__Goal__
Write out the entire listing below exactly as it appears, minus any pictures.

__Supplied information__

========================================

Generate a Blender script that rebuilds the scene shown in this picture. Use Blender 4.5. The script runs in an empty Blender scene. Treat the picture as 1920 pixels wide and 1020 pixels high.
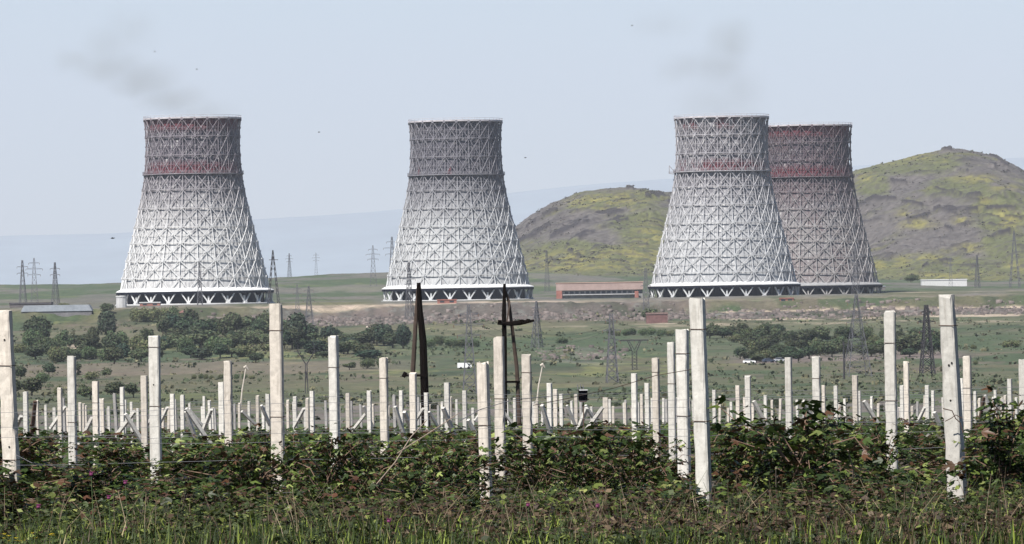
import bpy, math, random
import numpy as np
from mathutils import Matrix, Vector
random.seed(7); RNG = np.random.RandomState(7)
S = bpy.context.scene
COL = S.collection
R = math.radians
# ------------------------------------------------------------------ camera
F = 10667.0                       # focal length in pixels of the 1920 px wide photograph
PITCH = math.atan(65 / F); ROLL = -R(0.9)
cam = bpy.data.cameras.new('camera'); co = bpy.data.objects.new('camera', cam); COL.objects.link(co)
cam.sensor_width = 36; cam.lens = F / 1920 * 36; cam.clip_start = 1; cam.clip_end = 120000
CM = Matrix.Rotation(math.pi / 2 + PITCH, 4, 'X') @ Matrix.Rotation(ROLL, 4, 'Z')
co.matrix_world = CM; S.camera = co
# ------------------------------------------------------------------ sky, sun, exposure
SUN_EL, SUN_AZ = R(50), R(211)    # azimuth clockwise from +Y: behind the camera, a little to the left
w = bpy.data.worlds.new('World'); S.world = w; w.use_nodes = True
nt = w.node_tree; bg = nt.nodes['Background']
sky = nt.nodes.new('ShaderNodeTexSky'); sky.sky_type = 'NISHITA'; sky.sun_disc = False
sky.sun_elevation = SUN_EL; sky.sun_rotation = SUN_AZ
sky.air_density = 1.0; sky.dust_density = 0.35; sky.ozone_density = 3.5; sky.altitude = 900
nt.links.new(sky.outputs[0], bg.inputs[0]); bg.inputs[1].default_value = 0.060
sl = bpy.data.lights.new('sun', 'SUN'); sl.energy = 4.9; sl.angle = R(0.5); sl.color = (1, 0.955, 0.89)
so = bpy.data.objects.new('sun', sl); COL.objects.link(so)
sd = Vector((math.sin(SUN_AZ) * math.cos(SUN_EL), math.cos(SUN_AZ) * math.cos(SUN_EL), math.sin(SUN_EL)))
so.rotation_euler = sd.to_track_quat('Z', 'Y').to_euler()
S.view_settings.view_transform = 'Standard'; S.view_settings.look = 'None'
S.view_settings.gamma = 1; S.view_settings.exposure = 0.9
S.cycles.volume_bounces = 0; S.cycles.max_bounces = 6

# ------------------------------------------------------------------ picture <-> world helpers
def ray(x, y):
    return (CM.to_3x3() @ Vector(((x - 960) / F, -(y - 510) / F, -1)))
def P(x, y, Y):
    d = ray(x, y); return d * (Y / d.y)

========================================

__Finished exercise__
Generate a Blender script that rebuilds the scene shown in this picture. Use Blender 4.5. The script runs in an empty Blender scene. Treat the picture as 1920 pixels wide and 1020 pixels high.
import bpy, math, random
import numpy as np
from mathutils import Matrix, Vector
random.seed(7); RNG = np.random.RandomState(7)
S = bpy.context.scene
COL = S.collection
R = math.radians
# ------------------------------------------------------------------ camera
F = 10667.0                       # focal length in pixels of the 1920 px wide photograph
PITCH = math.atan(65 / F); ROLL = -R(0.9)
cam = bpy.data.cameras.new('camera'); co = bpy.data.objects.new('camera', cam); COL.objects.link(co)
cam.sensor_width = 36; cam.lens = F / 1920 * 36; cam.clip_start = 1; cam.clip_end = 120000
CM = Matrix.Rotation(math.pi / 2 + PITCH, 4, 'X') @ Matrix.Rotation(ROLL, 4, 'Z')
co.matrix_world = CM; S.camera = co
# ------------------------------------------------------------------ sky, sun, exposure
SUN_EL, SUN_AZ = R(50), R(211)    # azimuth clockwise from +Y: behind the camera, a little to the left
w = bpy.data.worlds.new('World'); S.world = w; w.use_nodes = True
nt = w.node_tree; bg = nt.nodes['Background']
sky = nt.nodes.new('ShaderNodeTexSky'); sky.sky_type = 'NISHITA'; sky.sun_disc = False
sky.sun_elevation = SUN_EL; sky.sun_rotation = SUN_AZ
sky.air_density = 1.0; sky.dust_density = 0.35; sky.ozone_density = 3.5; sky.altitude = 900
nt.links.new(sky.outputs[0], bg.inputs[0]); bg.inputs[1].default_value = 0.060
sl = bpy.data.lights.new('sun', 'SUN'); sl.energy = 4.9; sl.angle = R(0.5); sl.color = (1, 0.955, 0.89)
so = bpy.data.objects.new('sun', sl); COL.objects.link(so)
sd = Vector((math.sin(SUN_AZ) * math.cos(SUN_EL), math.cos(SUN_AZ) * math.cos(SUN_EL), math.sin(SUN_EL)))
so.rotation_euler = sd.to_track_quat('Z', 'Y').to_euler()
S.view_settings.view_transform = 'Standard'; S.view_settings.look = 'None'
S.view_settings.gamma = 1; S.view_settings.exposure = 0.9
S.cycles.volume_bounces = 0; S.cycles.max_bounces = 6

# ------------------------------------------------------------------ picture <-> world helpers
def ray(x, y):
    return (CM.to_3x3() @ Vector(((x - 960) / F, -(y - 510) / F, -1)))
def P(x, y, Y):
    d = ray(x, y); return d * (Y / d.y)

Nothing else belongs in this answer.